Why The Labor Force Participation Rate is Dropping
It’s not because of retiring baby boomers, but rather because people in their prime working years are dropping out of the labor force.
This week’s podcast discusses the Fed’s insistence that economic recovery is just around the corner now that the bad weather is behind us and that interest rates will be raised one day.
Podcast Summary:
0:00-7:00 Introduction
The Job Market
7:00-8:30
The ADP, Challenger job cuts and initial jobless claim reports are discussed and the Fed and main stream media’s reaction to them. Whatever causes the economy or job market to do poorly is dismissed as transitory, like lower oil price or bad weather. When one person gets two part time jobs, it boosts the job numbers and gives a false impression that more people are getting jobs.
The Labor Force Participaton Rate
8:30-9:00
An overall decline in the labor force participation rate is mostly due to the decline in the labor force participation rate among 25-54 year olds since the Great Recession ended which belies the argument that the decline in the labor participation rate is because of retiring baby boomers. Indeed, the labor force participation rate among those 65+ has increased!
Civilian Labor Force Participation Rate Among 25-54 Year Olds
Civilian Labor Force Participation Rate Among those 65 Years Old+
MORE CHARTS On the Labor Force Participation Rate
Excuses for Loss of Jobs-Blame Oil, Weather and other “Transitory” Factors
9:00-13:25 discussion of how the media can describe why the labor market is always doing better. Discussion of the reason lower oil prices did not lead to an increase in consumer spending as the Fed had predicted.
GDP in the First Quarter and Second Quarter GDP Predictions
13:25 – 16:35 the Atlanta Fed predicted a low first quarter QDP reading and their current analysis has GDP for the second quarter tracking at .8% YET Atlanta Fed President Dennis Lockhart claims the economy is “back on track” and will rebound in the second quarter and rate hikes are on the table in June.
Chicago Fed President Charles Evans also believes the economy is improving and the first quarter flat GDP was “transitory BUT says that rates should not be raised until 2016.
The War on Cash
16:35-18:25 because QE/zero interest rates and negative interest rates have not worked, central planners are now trying to ban cash. Policies today or inclined to punish saving. Cash: use it or lose it. Discussion of the economic mobility of the TV characters “the Jeffersons”
Destruction of the Middle Class, the Housing Market and Savers
18:25-22:50 discussion of the housing market and millennials and their inability to purchase homes. Bailins, an under funded FDIC and zero interest rates discourage savings. Americans are not hoarding cash- they have no money to hoard. Spending isn’t increasing because people have not money to spend, not because they are saving too much.
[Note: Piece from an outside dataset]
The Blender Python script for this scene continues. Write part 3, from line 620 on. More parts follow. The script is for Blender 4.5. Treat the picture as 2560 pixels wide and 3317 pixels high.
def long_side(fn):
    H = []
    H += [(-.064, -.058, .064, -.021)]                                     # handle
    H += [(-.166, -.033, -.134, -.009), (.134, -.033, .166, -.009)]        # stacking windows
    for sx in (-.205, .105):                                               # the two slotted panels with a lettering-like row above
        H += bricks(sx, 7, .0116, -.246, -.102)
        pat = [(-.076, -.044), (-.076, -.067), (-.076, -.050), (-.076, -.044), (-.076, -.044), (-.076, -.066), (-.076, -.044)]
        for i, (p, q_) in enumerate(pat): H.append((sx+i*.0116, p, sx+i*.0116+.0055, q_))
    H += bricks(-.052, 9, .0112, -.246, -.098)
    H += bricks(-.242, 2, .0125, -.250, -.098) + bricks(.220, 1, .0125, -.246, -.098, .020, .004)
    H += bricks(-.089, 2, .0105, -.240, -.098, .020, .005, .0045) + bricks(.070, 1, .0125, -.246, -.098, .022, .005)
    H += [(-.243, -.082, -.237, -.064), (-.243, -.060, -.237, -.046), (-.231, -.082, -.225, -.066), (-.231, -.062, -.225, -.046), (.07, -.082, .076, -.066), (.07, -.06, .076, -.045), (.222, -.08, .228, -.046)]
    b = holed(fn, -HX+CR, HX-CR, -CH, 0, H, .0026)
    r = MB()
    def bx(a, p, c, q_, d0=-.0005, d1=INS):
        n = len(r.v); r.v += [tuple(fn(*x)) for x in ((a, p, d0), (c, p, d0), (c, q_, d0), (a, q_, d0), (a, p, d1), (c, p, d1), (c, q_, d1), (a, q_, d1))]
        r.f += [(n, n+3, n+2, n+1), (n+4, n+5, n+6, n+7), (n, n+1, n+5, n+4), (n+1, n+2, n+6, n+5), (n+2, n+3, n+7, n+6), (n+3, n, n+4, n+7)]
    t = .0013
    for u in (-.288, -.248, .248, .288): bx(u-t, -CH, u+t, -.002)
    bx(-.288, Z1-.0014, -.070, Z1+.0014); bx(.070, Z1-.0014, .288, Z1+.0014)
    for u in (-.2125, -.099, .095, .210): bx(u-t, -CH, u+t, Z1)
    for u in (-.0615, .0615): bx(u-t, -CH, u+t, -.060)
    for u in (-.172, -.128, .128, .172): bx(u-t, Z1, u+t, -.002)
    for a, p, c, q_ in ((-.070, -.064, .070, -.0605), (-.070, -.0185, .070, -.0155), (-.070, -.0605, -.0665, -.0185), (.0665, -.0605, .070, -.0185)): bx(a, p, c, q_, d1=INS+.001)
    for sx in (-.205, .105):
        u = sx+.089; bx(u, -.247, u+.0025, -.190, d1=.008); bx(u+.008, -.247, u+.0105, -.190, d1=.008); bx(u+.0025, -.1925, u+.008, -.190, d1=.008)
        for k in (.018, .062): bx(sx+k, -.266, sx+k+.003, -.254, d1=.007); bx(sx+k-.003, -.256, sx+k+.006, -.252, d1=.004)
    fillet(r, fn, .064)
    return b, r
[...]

The Stock Market as the Best Type of Casino
22:38-30:50 Discussion of the stock market as the best type of casino where the house AND players win investing in companies that don’t make money. The Fed is denying the data while claiming they are data dependent as to whether they will raise rates. The data is nearly all bad yet the Fed clings to the idea that the economy is getting better and they might raise rates.
Discussion of the lack of public awareness of the Fed and Ron Paul is discussed. Those receiving government benefits are the Fed’s/governments best customers- they get the money they are given and spend it immediately. Stimulating demand is what politicians like to preach and the excuse to intervene in the economy to create demand. QE is now an accepted monetary policy tool to support a faltering economy.
Can the “can be kicked down the road” Is that road a dead end, or can more road/credit be added?
Discussion of the difference between a housing bubble and a stock market bubble.
How Large Can the Federal Deficit Get?
30:50-32:00 discussion of how large deficits can get and how long they can be sustained. Discussion of how supply and demand dynamics can be fiddled with to suppress or augment prices.
Home Affordability
32:00- housing affordability is discussed. The rising cost of housing makes homes unaffordable and increased rents limit discretionary spending. The Dark Side of Rising Home Prices is discussed. Where do local property taxes go? Are they worth it? Homeschooling and online learning is discussed.
Discussion of media distractions and Bruce Jenner. Federally funding of college is discussed and why politicians push for it. Increasingly people are not seeing the value in a college education.
A college degree is not necessary to draw inane slogans on Starbucks coffee cups.
The Non Farm Payroll is released and discussed as the show ends.